Speaking to media today, Clarke defended the retailer’s plans to improve its UK arm, initiatives that include investing in more staff for existing stores, and refreshing or refitting some 430 stores, is enough to improve sales performance in the UK.

“We think it is enough. We spent nine months working on the plan… we have already improved the performance of some of our stores,” Clarke said, adding that the GBP1bn investment will include, “GBP200m in a greater online capability, GBP200m in refreshing stores, GBP200m in staffing, and the balance goes into the other things. Brand and marketing as an investment, that range and quality requires a margin investment.”

Clarke, however, declined to provide any guidance on how the success of the plan will be measured.

“I appreciate the question but I’m not going to give any precise answers because we’ve laid out for our investors what they can expect … we’ve got to get on now with implementing the plan.”

Tesco issued a profit warning in January that saw the retailer’s shares plunge 15%. Its like-for-like UK sales have fallen for four consecutive quarters and the company’s share of the UK market has eroded.

“Much has been written about January,” Clarke told journalists today. “The business is far from broken but it’s not as good as it could be and customers felt it, I felt it. Good enough is not good enough. Their expectations have moved on and we haven’t. And I believe that as an industry we have been running up the down escalator for too long. So we drew up a plan to build a better Tesco.
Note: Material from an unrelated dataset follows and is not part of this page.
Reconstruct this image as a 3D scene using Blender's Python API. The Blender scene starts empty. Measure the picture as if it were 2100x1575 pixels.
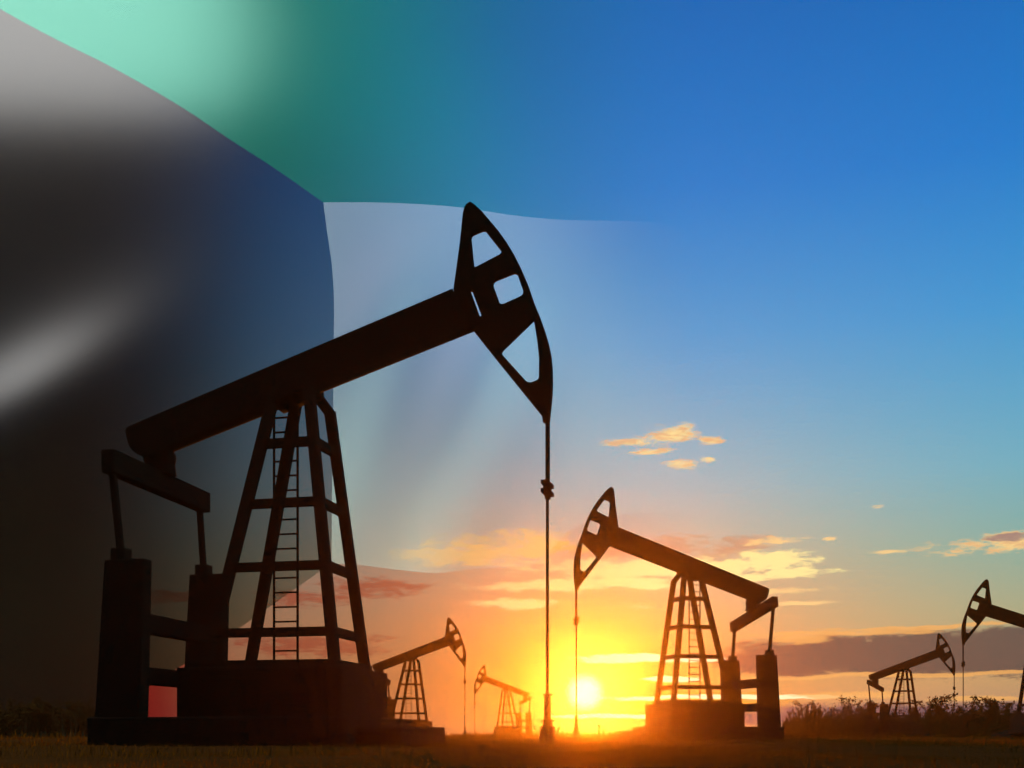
import bpy, bmesh, math, random
from mathutils import Vector, Matrix, noise

random.seed(7)
S = bpy.context.scene
COL = S.collection
rad = math.radians

# ------------------------------------------------------------------ camera frame used for laying out distances
F, CX, HY, CAM_Z = 2200.0, 1050.0, 1505.0, 0.25        # focal length and horizon of the 2100x1575 photograph

def lin(r, g, b):
    def f(c):
        c /= 255.0
        return c / 12.92 if c <= .04045 else ((c + .055) / 1.055) ** 2.4
    return (f(r), f(g), f(b), 1.0)

def sm(a, b, x):
    t = min(1.0, max(0.0, (x - a) / (b - a)))
    return t * t * (3 - 2 * t)

# ------------------------------------------------------------------ tagging helpers
def tag(o, label=None, cat=None, group=None, kind=None):
    if label: o['label'] = label
    if cat: o['category'] = cat
    if group: o['group'] = group
    if kind: o['kind'] = kind
    return o

def empty(name, loc=(0, 0, 0), rz=0.0, sc=(1, 1, 1)):
    o = bpy.data.objects.new(name, None)
    o.empty_display_size = .3
    o.location = loc
    o.rotation_euler = (0, 0, rz)
    o.scale = sc
    COL.objects.link(o)
    return o

def link(name, mesh, mat, parent=None):
    o = bpy.data.objects.new(name, mesh)
    COL.objects.link(o)
    if mat:
        mesh.materials.clear()
        mesh.materials.append(mat)
    if parent: o.parent = parent
    return o

def bm_mesh(name, bm, smooth=False):
    bmesh.ops.recalc_face_normals(bm, faces=bm.faces)
    me = bpy.data.meshes.new(name)
    bm.to_mesh(me)
    bm.free()
    if smooth:
        for p in me.polygons: p.use_smooth = True
    return me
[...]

“We knew exactly what to do and how to do it,” he emphasised. “We’ve been implementing the plan, I’ve been impatient to get it done quickly. So after Christmas I decided to drive the pace and do three years in one.”

In March, however, Tesco saw the departure of Richard Brasher, the chief executive of its UK business, after an apparent clash with Clarke over the company’s domestic strategy.

Clarke, who has taken control of the retailer’s domestic business head of Brasher’s planned departure, told attendees that the situation was “not ideal”, but added: “You can only have one captain on the pitch”.

“This is a very important thing for Tesco. The interesting thing about the UK leadership team now is that they’ve all done at least one international assignment,” Clarke said. “I’m blessed with lots of talent below coming through and its inevitable that there are changes when there’s a change at the top and younger people are coming through and being given the chance to shine so it’s quite exciting.”

Tesco shares, which rose this morning after its initial announcement, were down 2.04% at 321.6p at 15:40 GMT.